> [DIRECTIONS FOR THIS TASK]: Everything in the data should be repeated exactly, save for the images.

> [DATA SHOWN]:

_ _ _ _

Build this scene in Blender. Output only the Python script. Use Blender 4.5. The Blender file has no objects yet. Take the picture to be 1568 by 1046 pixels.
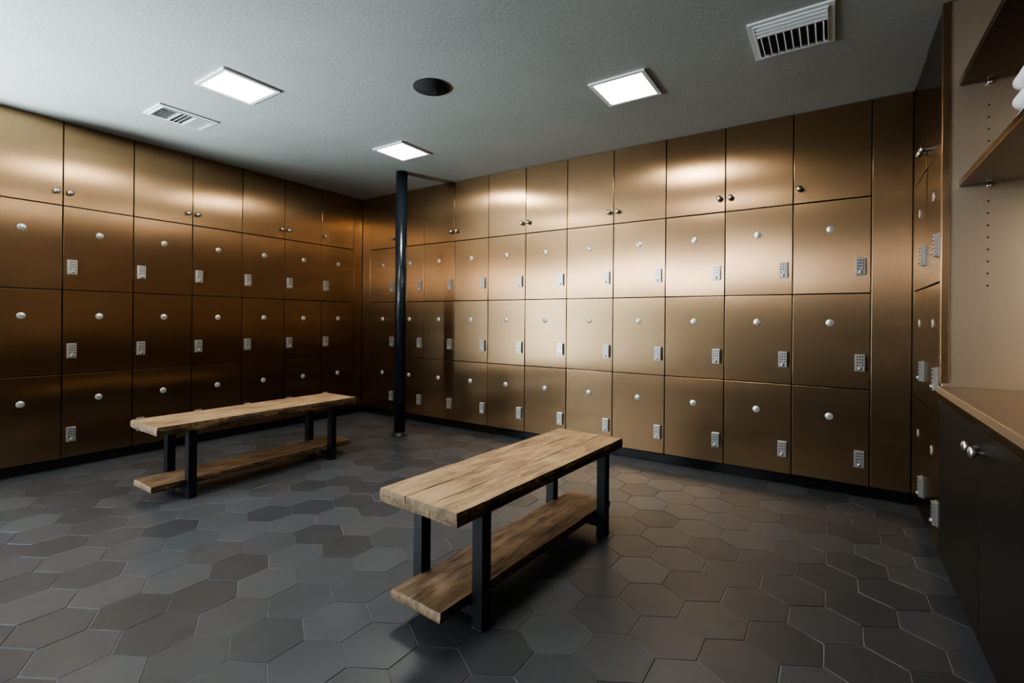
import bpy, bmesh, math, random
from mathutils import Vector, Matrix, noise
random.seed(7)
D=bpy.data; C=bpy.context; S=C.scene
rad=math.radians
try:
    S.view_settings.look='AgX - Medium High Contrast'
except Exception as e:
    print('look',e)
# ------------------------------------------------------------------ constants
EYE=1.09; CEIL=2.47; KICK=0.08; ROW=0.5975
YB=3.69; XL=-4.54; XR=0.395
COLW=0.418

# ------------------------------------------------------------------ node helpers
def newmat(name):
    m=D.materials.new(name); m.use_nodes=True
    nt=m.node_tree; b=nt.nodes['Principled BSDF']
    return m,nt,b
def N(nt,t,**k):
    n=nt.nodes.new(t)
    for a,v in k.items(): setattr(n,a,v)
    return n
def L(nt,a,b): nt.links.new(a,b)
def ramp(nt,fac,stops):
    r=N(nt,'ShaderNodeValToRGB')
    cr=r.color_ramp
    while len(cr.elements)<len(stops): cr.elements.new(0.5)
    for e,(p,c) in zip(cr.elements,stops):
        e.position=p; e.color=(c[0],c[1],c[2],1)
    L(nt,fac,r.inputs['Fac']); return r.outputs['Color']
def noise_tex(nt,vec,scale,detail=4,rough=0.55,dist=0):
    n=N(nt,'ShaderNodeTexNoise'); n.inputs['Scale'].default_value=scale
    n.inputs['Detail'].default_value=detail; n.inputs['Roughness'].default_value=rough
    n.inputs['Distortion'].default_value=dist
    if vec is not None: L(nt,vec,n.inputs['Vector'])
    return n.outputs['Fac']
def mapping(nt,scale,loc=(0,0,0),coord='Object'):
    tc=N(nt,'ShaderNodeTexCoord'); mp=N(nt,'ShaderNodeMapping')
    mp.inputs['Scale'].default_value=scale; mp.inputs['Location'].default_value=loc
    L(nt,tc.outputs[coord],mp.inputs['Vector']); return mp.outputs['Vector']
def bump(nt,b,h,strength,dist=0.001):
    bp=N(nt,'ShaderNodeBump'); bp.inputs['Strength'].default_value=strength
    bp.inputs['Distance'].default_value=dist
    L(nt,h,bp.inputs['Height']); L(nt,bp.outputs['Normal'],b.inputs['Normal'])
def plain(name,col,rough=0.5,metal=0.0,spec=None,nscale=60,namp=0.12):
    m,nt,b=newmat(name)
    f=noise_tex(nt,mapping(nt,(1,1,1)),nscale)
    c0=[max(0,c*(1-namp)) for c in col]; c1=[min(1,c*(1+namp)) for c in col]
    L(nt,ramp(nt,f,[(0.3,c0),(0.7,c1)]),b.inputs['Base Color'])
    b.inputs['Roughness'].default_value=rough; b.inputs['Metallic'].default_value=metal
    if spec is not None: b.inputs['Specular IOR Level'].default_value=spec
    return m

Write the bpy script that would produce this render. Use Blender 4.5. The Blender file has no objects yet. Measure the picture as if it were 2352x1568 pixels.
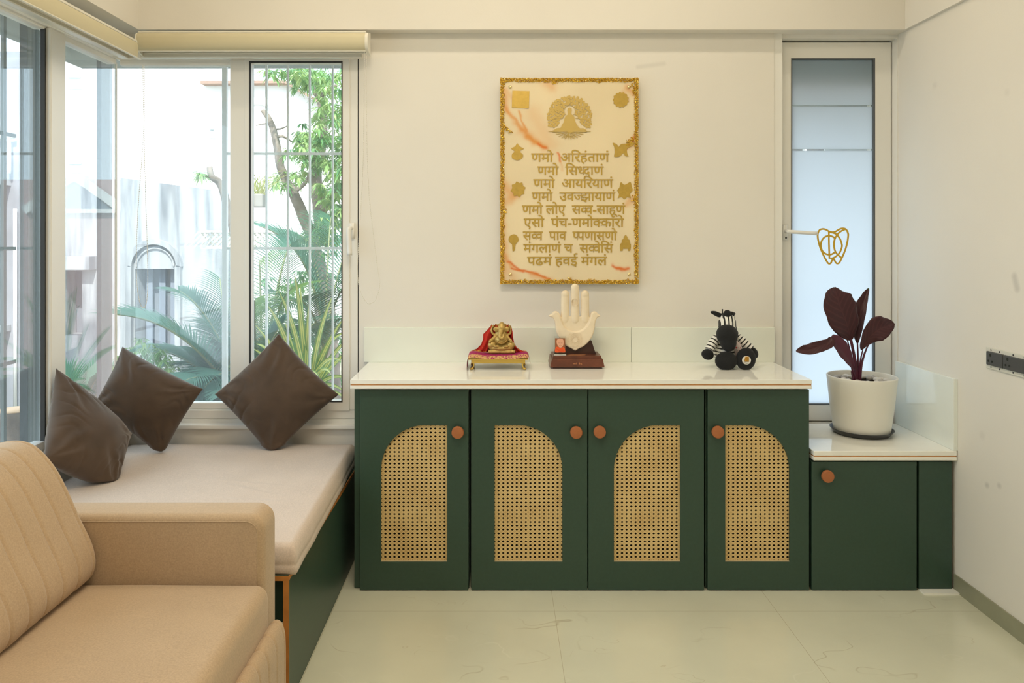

_ _ _ _

> [PROBLEM SOLUTION]:
Build this scene in Blender. Output only the Python script. Use Blender 4.5. The Blender file has no objects yet. Take the picture to be 1568 by 1046 pixels.
import bpy, bmesh, math, random
from mathutils import Vector, Matrix, noise
random.seed(7)
D=bpy.data; C=bpy.context; S=C.scene
rad=math.radians
try:
    S.view_settings.look='AgX - Medium High Contrast'
except Exception as e:
    print('look',e)
# ------------------------------------------------------------------ constants
EYE=1.09; CEIL=2.47; KICK=0.08; ROW=0.5975
YB=3.69; XL=-4.54; XR=0.395
COLW=0.418

# ------------------------------------------------------------------ node helpers
def newmat(name):
    m=D.materials.new(name); m.use_nodes=True
    nt=m.node_tree; b=nt.nodes['Principled BSDF']
    return m,nt,b
def N(nt,t,**k):
    n=nt.nodes.new(t)
    for a,v in k.items(): setattr(n,a,v)
    return n
def L(nt,a,b): nt.links.new(a,b)
def ramp(nt,fac,stops):
    r=N(nt,'ShaderNodeValToRGB')
    cr=r.color_ramp
    while len(cr.elements)<len(stops): cr.elements.new(0.5)
    for e,(p,c) in zip(cr.elements,stops):
        e.position=p; e.color=(c[0],c[1],c[2],1)
    L(nt,fac,r.inputs['Fac']); return r.outputs['Color']
def noise_tex(nt,vec,scale,detail=4,rough=0.55,dist=0):
    n=N(nt,'ShaderNodeTexNoise'); n.inputs['Scale'].default_value=scale
    n.inputs['Detail'].default_value=detail; n.inputs['Roughness'].default_value=rough
    n.inputs['Distortion'].default_value=dist
    if vec is not None: L(nt,vec,n.inputs['Vector'])
    return n.outputs['Fac']
def mapping(nt,scale,loc=(0,0,0),coord='Object'):
    tc=N(nt,'ShaderNodeTexCoord'); mp=N(nt,'ShaderNodeMapping')
    mp.inputs['Scale'].default_value=scale; mp.inputs['Location'].default_value=loc
    L(nt,tc.outputs[coord],mp.inputs['Vector']); return mp.outputs['Vector']
def bump(nt,b,h,strength,dist=0.001):
    bp=N(nt,'ShaderNodeBump'); bp.inputs['Strength'].default_value=strength
    bp.inputs['Distance'].default_value=dist
    L(nt,h,bp.inputs['Height']); L(nt,bp.outputs['Normal'],b.inputs['Normal'])
def plain(name,col,rough=0.5,metal=0.0,spec=None,nscale=60,namp=0.12):
    m,nt,b=newmat(name)
    f=noise_tex(nt,mapping(nt,(1,1,1)),nscale)
    c0=[max(0,c*(1-namp)) for c in col]; c1=[min(1,c*(1+namp)) for c in col]
    L(nt,ramp(nt,f,[(0.3,c0),(0.7,c1)]),b.inputs['Base Color'])
    b.inputs['Roughness'].default_value=rough; b.inputs['Metallic'].default_value=metal
    if spec is not None: b.inputs['Specular IOR Level'].default_value=spec
    return m

Write the bpy script that would produce this render. Use Blender 4.5. The Blender file has no objects yet. Measure the picture as if it were 2352x1568 pixels.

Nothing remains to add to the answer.